[Scene script records]
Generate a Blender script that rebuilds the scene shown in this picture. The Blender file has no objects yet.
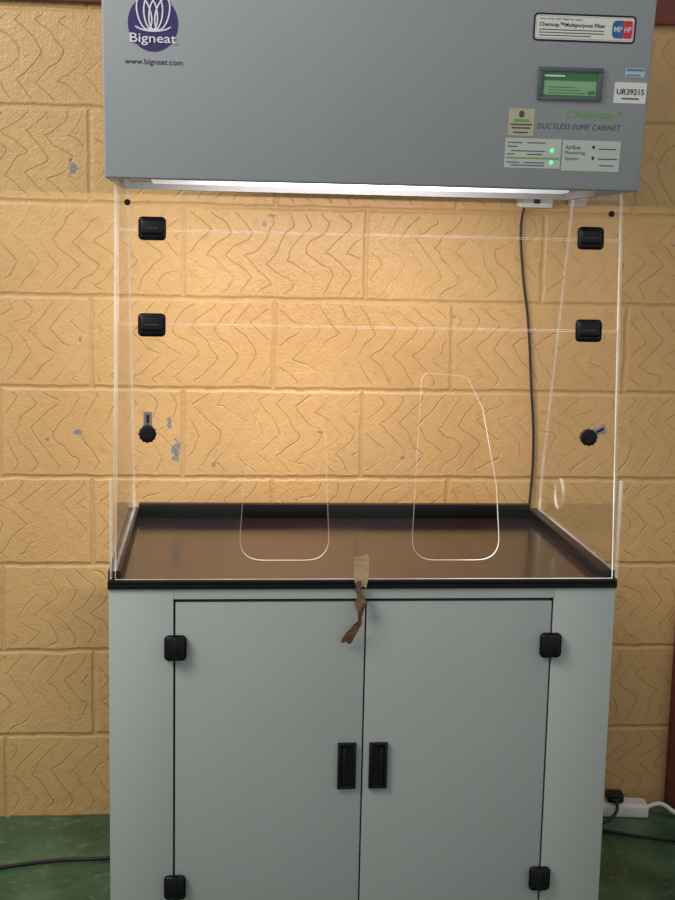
import bpy, bmesh, math, random
from mathutils import Vector, Matrix
random.seed(4)
scene=bpy.context.scene
COL=scene.collection
scene.view_settings.view_transform='Standard'

# ---------------------------------------------------------------- materials
def lin(c):
    return tuple(((v/255)/12.92 if v/255<=.04045 else ((v/255+.055)/1.055)**2.4) for v in c)+(1,)
MATS={}
def mat(name,rgb,rough=.5,metal=0,spec=.5,noise=0,nscale=40,bump=0,emit=0,coat=0,rnoise=0):
    if name in MATS: return MATS[name]
    m=bpy.data.materials.new(name); m.use_nodes=True
    nt=m.node_tree; b=nt.nodes['Principled BSDF']
    b.inputs['Roughness'].default_value=rough; b.inputs['Metallic'].default_value=metal
    b.inputs['Specular IOR Level'].default_value=spec
    b.inputs['Coat Weight'].default_value=coat
    c=lin(rgb); b.inputs['Base Color'].default_value=c
    if emit:
        b.inputs['Emission Color'].default_value=c; b.inputs['Emission Strength'].default_value=emit
    if noise or bump or rnoise:
        tc=nt.nodes.new('ShaderNodeNewGeometry')
        n=nt.nodes.new('ShaderNodeTexNoise'); n.inputs['Scale'].default_value=nscale; n.inputs['Detail'].default_value=5
        nt.links.new(tc.outputs['Position'],n.inputs['Vector'])
        if rnoise:
            mr=nt.nodes.new('ShaderNodeMapRange'); mr.inputs['From Min'].default_value=.35; mr.inputs['From Max'].default_value=.65
            mr.inputs['To Min'].default_value=rough; mr.inputs['To Max'].default_value=rough+rnoise
            nt.links.new(n.outputs['Fac'],mr.inputs['Value']); nt.links.new(mr.outputs[0],b.inputs['Roughness'])
        if noise:
            r=nt.nodes.new('ShaderNodeValToRGB')
            r.color_ramp.elements[0].position=.3; r.color_ramp.elements[1].position=.7
            r.color_ramp.elements[0].color=tuple(v*(1-noise) for v in c[:3])+(1,)
            r.color_ramp.elements[1].color=tuple(min(1,v*(1+noise)) for v in c[:3])+(1,)
            nt.links.new(n.outputs['Fac'],r.inputs['Fac']); nt.links.new(r.outputs['Color'],b.inputs['Base Color'])
        if bump:
            bp=nt.nodes.new('ShaderNodeBump'); bp.inputs['Strength'].default_value=bump; bp.inputs['Distance'].default_value=.001
            n2=nt.nodes.new('ShaderNodeTexNoise'); n2.inputs['Scale'].default_value=900; n2.inputs['Detail'].default_value=2
            nt.links.new(tc.outputs['Position'],n2.inputs['Vector'])
            nt.links.new(n2.outputs['Fac'],bp.inputs['Height']); nt.links.new(bp.outputs['Normal'],b.inputs['Normal'])
    MATS[name]=m; return m

class NM:
    def __init__(s,nt): s.nt=nt
    def m(s,op,a,b=None,c=None):
        n=s.nt.nodes.new('ShaderNodeMath'); n.operation=op
        for i,v in enumerate((a,b,c)):
            if v is None: continue
            if isinstance(v,(int,float)): n.inputs[i].default_value=v
            else: s.nt.links.new(v,n.inputs[i])
        return n.outputs[0]
    def step(s,v,lo,hi):
        n=s.nt.nodes.new('ShaderNodeMapRange'); n.interpolation_type='SMOOTHSTEP'
        n.inputs['From Min'].default_value=lo; n.inputs['From Max'].default_value=hi
        s.nt.links.new(v,n.inputs['Value']); return n.outputs[0]
    def noise(s,vec,scale,detail=3):
        n=s.nt.nodes.new('ShaderNodeTexNoise'); n.inputs['Scale'].default_value=scale; n.inputs['Detail'].default_value=detail
        s.nt.links.new(vec,n.inputs['Vector']); return n
    def mix(s,f,a,b):
        n=s.nt.nodes.new('ShaderNodeMix'); n.data_type='RGBA'
        s.nt.links.new(f,n.inputs[0]) if not isinstance(f,(int,float)) else setattr(n.inputs[0],'default_value',f)
        for i,v in ((6,a),(7,b)):
            if isinstance(v,tuple): n.inputs[i].default_value=v
            else: s.nt.links.new(v,n.inputs[i])
        return n.outputs[2]

def acrylic():
    m=bpy.data.materials.new('clear_acrylic'); m.use_nodes=True; nt=m.node_tree; nt.nodes.clear()
    o=nt.nodes.new('ShaderNodeOutputMaterial'); t=nt.nodes.new('ShaderNodeBsdfTransparent'); t.inputs[0].default_value=(.99,.99,.988,1)
    g=nt.nodes.new('ShaderNodeBsdfGlossy'); g.inputs['Roughness'].default_value=.03
    lw=nt.nodes.new('ShaderNodeLayerWeight'); lw.inputs[0].default_value=.5
    N=NM(nt)
    f=N.m('MINIMUM',N.m('ADD',N.m('MULTIPLY',N.m('POWER',lw.outputs['Facing'],5),.7),.010),.35)
    mx=nt.nodes.new('ShaderNodeMixShader')
    nt.links.new(f,mx.inputs[0]); nt.links.new(t.outputs[0],mx.inputs[1]); nt.links.new(g.outputs[0],mx.inputs[2])
    nt.links.new(mx.outputs[0],o.inputs[0]); return m
def edge_mat(name,fac=.55,em=.12,lamp_ramp=False):
    """machined acrylic edge; lamp_ramp=True: brighter to the right and low down, standing in for lamp reflection"""
    m=bpy.data.materials.new(name); m.use_nodes=True; nt=m.node_tree; nt.nodes.clear(); N=NM(nt)
    o=nt.nodes.new('ShaderNodeOutputMaterial'); t=nt.nodes.new('ShaderNodeBsdfTransparent')
    p=nt.nodes.new('ShaderNodeBsdfPrincipled'); p.inputs['Base Color'].default_value=(.95,.93,.9,1); p.inputs['Roughness'].default_value=.25
    p.inputs['Emission Color'].default_value=(1,.95,.9,1); p.inputs['Emission Strength'].default_value=em  # slight glow stands in for lamp light caught inside the acrylic
    mx=nt.nodes.new('ShaderNodeMixShader')
    g=nt.nodes.new('ShaderNodeNewGeometry'); n=N.noise(g.outputs['Position'],7,2)
    r=nt.nodes.new('ShaderNodeMapRange'); r.inputs['From Min'].default_value=.38; r.inputs['From Max'].default_value=.62
    r.inputs['To Min'].default_value=fac*.6; r.inputs['To Max'].default_value=min(1,fac*1.15)
    nt.links.new(n.outputs['Fac'],r.inputs['Value']); v=r.outputs[0]
    if lamp_ramp:
        sx=nt.nodes.new('ShaderNodeSeparateXYZ'); nt.links.new(g.outputs['Position'],sx.inputs[0])
        k=N.m('ADD',.5,N.m('MULTIPLY',N.step(sx.outputs['X'],.14,.23),1.1))  # lamp reflection painted into the edge mix, strongest at right and along the bottom
        k=N.m('ADD',k,N.m('MULTIPLY',N.m('SUBTRACT',1,N.step(sx.outputs['Z'],.875,.93)),.4))
        v=N.m('MINIMUM',N.m('MULTIPLY',v,k),1)
    nt.links.new(v,mx.inputs[0])
    nt.links.new(t.outputs[0],mx.inputs[1]); nt.links.new(p.outputs[0],mx.inputs[2]); nt.links.new(mx.outputs[0],o.inputs[0]); return m
ACR=acrylic(); EDGE=edge_mat('polished_acrylic_edge',.5,.2); EDGE_RAMP=edge_mat('lamp_ramp_edge',.6,.24,True); EDGE2=edge_mat('faint_acrylic_edge',.28,.05); EDGE3=edge_mat('side_acrylic_edge',.42,.12)

M_HOOD=mat('hood_grey_paint',(154,157,161),.42,spec=.35,noise=.03,nscale=3,bump=.12)
M_CAB=mat('cabinet_grey_paint',(180,184,181),.5,spec=.35,noise=.03,nscale=2,bump=.12)
M_DOOR=mat('door_grey_paint',(171,176,173),.45,spec=.35,noise=.03,nscale=2.5,bump=.12)
M_DARK=mat('dark_gap',(18,18,20),.8)
M_BLK=mat('black_plastic',(16,16,18),.42,spec=.35)
M_RIM=mat('black_rim',(12,11,12),.35,spec=.3,noise=.1,nscale=20)
M_TRAY=mat('brown_tray',(38,27,28),.08,spec=.38,noise=.08,nscale=7,bump=.06,rnoise=.07)
M_STEEL=mat('brushed_steel',(170,168,165),.3,metal=1)
M_WHITE=mat('white_plastic',(222,220,214),.4)
M_STK=mat('white_sticker',(225,225,220),.5)
M_STK2=mat('pale_grey_card',(190,198,190),.5)
M_INK=mat('black_ink',(20,20,24),.6)
M_INK2=mat('grey_ink',(70,80,80),.6)
M_PUR=mat('purple_ink',(62,48,104),.5)
M_LOGOW=mat('white_ink',(225,225,230),.5)
M_BLUE=mat('blue_ink',(40,100,160),.5)
M_CYAN=mat('cyan_ink',(60,140,190),.5)
M_RED=mat('red_ink',(215,45,50),.5)
M_GREEN=mat('green_ink',(112,166,78),.5)
M_LCD=mat('lcd_green',(48,104,60),.25,emit=.2)
M_LCD2=mat('lcd_pale',(118,152,116),.3,emit=.2)
M_LED=mat('led_green',(60,255,110),.4,emit=3)
M_TAPE=mat('brown_tape',(186,158,120),.25,noise=.08,nscale=60)
M_TAPE2=mat('dark_tape',(106,76,56),.22,noise=.15,nscale=60)
M_MAROON=mat('maroon_paint',(105,48,38),.5,noise=.2,nscale=15)
M_CABLE=mat('black_cable',(26,26,28),.5)
M_GCABLE=mat('dark_grey_cable',(36,31,30),.5)
M_BEIGE=mat('beige_sticker',(188,178,150),.55)
M_CYL=mat('worn_grey_plastic',(62,58,56),.5)

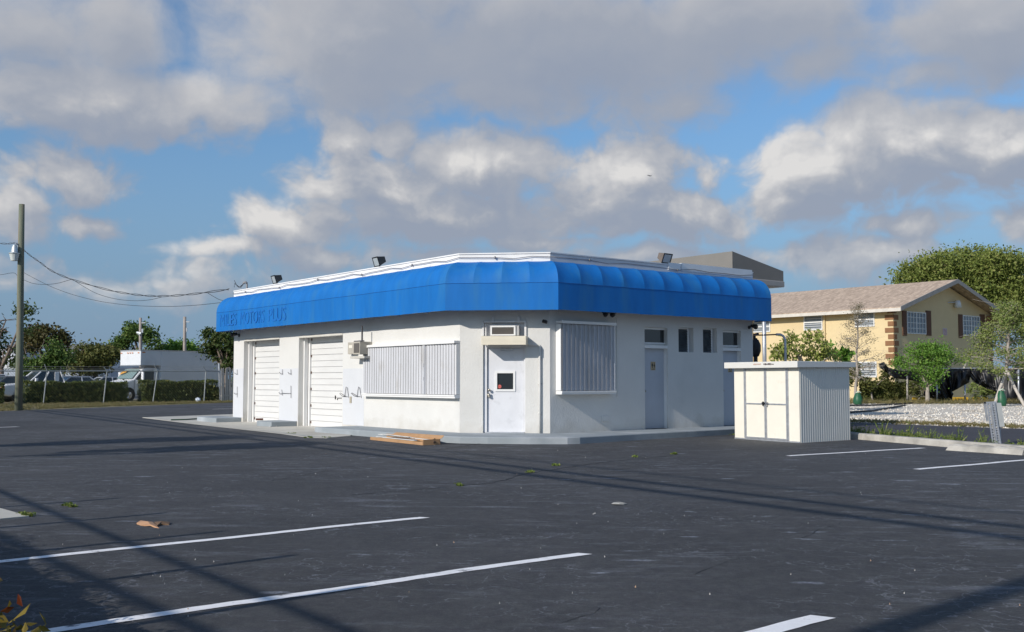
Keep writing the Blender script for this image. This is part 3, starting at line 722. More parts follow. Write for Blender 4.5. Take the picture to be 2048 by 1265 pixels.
# ---- front door in the chamfer
df = thing_ = MB(); x0, x1 = xat(FD, 975, 780, -.1), xat(FD, 1047.5, 780, -.1); zt = zat(FD, 1010, 697, -.1)
zw0, zw1, xw0, xw1 = zat(FD, 1010, 779.5, -.1), zat(FD, 1010, 746.5, -.1), xat(FD, 994, 760, -.1), xat(FD, 1027, 760, -.1)
fd = Fr(FD.p(0, -.10), FD.x, FD.y)
for (a, b, c, d) in ((x0, xw0, S + .02, zt), (xw1, x1, S + .02, zt), (xw0, xw1, S + .02, zw0), (xw0, xw1, zw1, zt)):
    df.quad(fd.p(a, 0, c), fd.p(b, 0, c), fd.p(b, 0, d), fd.p(a, 0, d))
do = df.build('entry_door', DOORP, bld)
mb = MB(); mb.box(fd, xw0 - .0, xw1, -.04, -.015, zw0, zw1); go_ = mb.build('window', GLASS, do)
mb = MB(); q = .045
for (a, b, c, d) in ((xw0 - q, xw0 + .005, zw0 - q, zw1 + q), (xw1 - .005, xw1 + q, zw0 - q, zw1 + q), (xw0 + .005, xw1 - .005, zw0 - q, zw0 + .005), (xw0 + .005, xw1 - .005, zw1 - .005, zw1 + q)):
    mb.box(fd, a, b, -.03, .022, c, d)
mb.build('window_frame', TRIMW, go_)
mb = MB(); cx, cz = xat(FD, 999, 773.5, -.1), zat(FD, 999, 773.5, -.1); mb.tube([fd.p(cx, -.014, cz), fd.p(cx, -.010, cz)], .045, 16)
mb.build('sticker', M('red_sticker', (.55, .12, .10), .5, var=.4, scale=60), go_)
mb = MB()
for v, r_ in ((780.5, .035), (793, .03)):
    if v > 790: mb.build('lock', M('brass_steel', (.45, .42, .36), .3, .8), do, smooth=True); mb = MB()
    c = fd.p(xat(FD, 979, v, -.1), 0, zat(FD, 979, v, -.1)); mb.tube([c, c + FD.y * .05], r_ * .55, 10); mb.ball(c + FD.y * .07, r_, r_, r_, 10)
c = fd.p(xat(FD, 979, 793, -.1), .05, zat(FD, 979, 791, -.1)); mb.box(Fr(c, FD.x, FD.y), -.045, .015, -.01, .03, -.035, .045)
mb.build('handle', M('brass_steel', (.45, .42, .36), .3, .8), do, smooth=True)
mb = MB()
mb.box(FD, DX0 + .003, x0 - .008, -.118, -.05, S + .002, zt + .07); mb.box(FD, x1 + .008, DX1 - .003, -.118, -.05, S + .002, zt + .07); mb.box(FD, x0 - .008, x1 + .008, -.118, -.05, zt + .008, zt + .07)
mb.build('door_frame', DOORP, do)
MB().box(FD, x0 - .02, x1 + .02, -.1, .03, S + .001, S + .022).build('threshold', GALV, do)
mb = MB(); a = fd.p(xat(FD, 1013, 699, -.1), .03, zat(FD, 1013, 699, -.1)); mb.box(Fr(a, FD.x, FD.y), -.14, .16, -.02, .04, -.03, .02); mb.build('door_closer', GALV, do)
# transom panel behind the air conditioner
MB().box(FD, DX0 + .003, DX1 - .003, -.118, -.09, zt + .072, DZ - .003).build('transom_panel', DOORP, bld)
mb = MB()
for u0, u1, v0, v1 in ((965, 968, 645, 672), (971, 973, 648, 672), (984, 988, 634, 646), (1035, 1040, 634, 646), (968, 1052, 642.5, 645.5), (1049, 1053, 645.6, 690)):
    a, b = xat(FD, u0, 660), xat(FD, u1, 660); c, d = zat(FD, 1010, v1), zat(FD, 1010, v0); mb.box(FD, a, b, -.01, .035 + random.uniform(0, .005), c, d)
mb.build('trim', M('trim_soft_white', (.72, .72, .72), .6), bld)  # even white, a little greyer than the other trim
mb = MB(); xp = xat(FD, 1080, 780); mb.tube([FD.p(xat(FD, 1056, 690), .05, zat(FD, 1056, 690.5)), FD.p(xp - .02, .05, zat(FD, 1078, 690.5)), FD.p(xp, .05, zat(FD, 1080, 693)), FD.p(xp, .05, 1.2), FD.p(xp, .05, S)], .022, 8)
for zz in (.6, 1.3, 1.9): mb.box(FD, xp - .04, xp + .04, .002, .03, zz, zz + .04)
mb.build('pipe', WHITE, bld, smooth=True)
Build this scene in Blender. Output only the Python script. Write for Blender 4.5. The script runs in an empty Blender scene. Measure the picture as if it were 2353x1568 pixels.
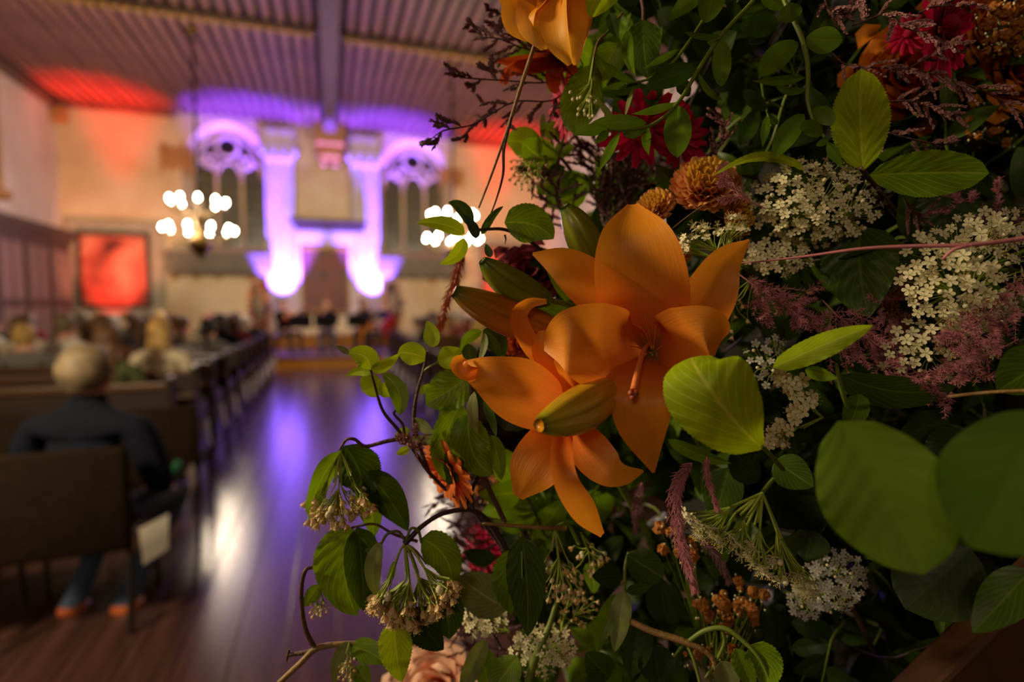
import bpy, bmesh, math, random
from mathutils import Vector, Matrix
from mathutils.geometry import tessellate_polygon

SC = bpy.context.scene
COL = SC.collection
PI = math.pi
V = Vector

# ------------------------------------------------------------------ camera
F = 1250.0                      # focal length in pixels of the 2353 px wide frame
YAW, PITCH = math.radians(18.4), math.radians(3.84)
EYE = V((0, 0, 1.45))
FWD = V((math.sin(YAW) * math.cos(PITCH), math.cos(YAW) * math.cos(PITCH), -math.sin(PITCH)))
RGT = V((math.cos(YAW), -math.sin(YAW), 0))
UPV = RGT.cross(FWD)
cam = bpy.data.cameras.new('camera')
cam.sensor_width = 36
cam.lens = F / 2353 * 36
cam.clip_start = 0.02
cam.dof.use_dof = True
cam.dof.focus_distance = 0.40
cam.dof.aperture_fstop = 2.5
cam_o = bpy.data.objects.new('camera', cam)
COL.objects.link(cam_o)
cam_o.location = EYE
cam_o.rotation_euler = (PI / 2 - PITCH, 0, -YAW)
SC.camera = cam_o

# ------------------------------------------------------------------ colour management, world, lights
SC.view_settings.view_transform = 'Standard'
SC.view_settings.look = 'None'
SC.view_settings.exposure = 0.0
SC.view_settings.gamma = 1.0
SC.view_settings.use_curve_mapping = False
SC.cycles.use_denoising = True
SC.cycles.caustics_reflective = False
SC.cycles.caustics_refractive = False
SC.cycles.max_bounces = 6
SC.cycles.diffuse_bounces = 4
SC.cycles.glossy_bounces = 3
SC.cycles.transmission_bounces = 4
SC.cycles.sample_clamp_indirect = 6

w = bpy.data.worlds.new('world')
w.use_nodes = True
w.node_tree.nodes['Background'].inputs[0].default_value = (0.02, 0.018, 0.016, 1)
SC.world = w

def light(name, kind, loc, power, color, size=0.1, aim=None, spot=60, blend=0.5, sizey=None):
    d = bpy.data.lights.new(name, kind)
    d.energy = power
    d.color = color
    if kind == 'AREA':
        d.size = size
        if sizey:
            d.shape = 'RECTANGLE'; d.size_y = sizey
    else:
        d.shadow_soft_size = size
    if kind == 'SPOT':
        d.spot_size = math.radians(spot); d.spot_blend = blend
    o = bpy.data.objects.new(name, d)
    o.location = loc
    if aim is not None:
        o.rotation_euler = (V(aim) - V(loc)).to_track_quat('-Z', 'Y').to_euler()
    COL.objects.link(o)
    return o

WARM = (1.0, 0.80, 0.56)
HW = 6.3       # half width of the hall
D = 16.5       # far wall
CZ = 6.43      # ceiling height
CHZ = 2.95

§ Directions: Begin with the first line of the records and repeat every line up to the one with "scene.view_settings.view_transform='Standard'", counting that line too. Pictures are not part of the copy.

§ Answer for this exercise:
Generate a Blender script that rebuilds the scene shown in this picture. The Blender file has no objects yet.
import bpy, bmesh, math, random
from mathutils import Vector, Matrix
random.seed(4)
scene=bpy.context.scene
COL=scene.collection
scene.view_settings.view_transform='Standard'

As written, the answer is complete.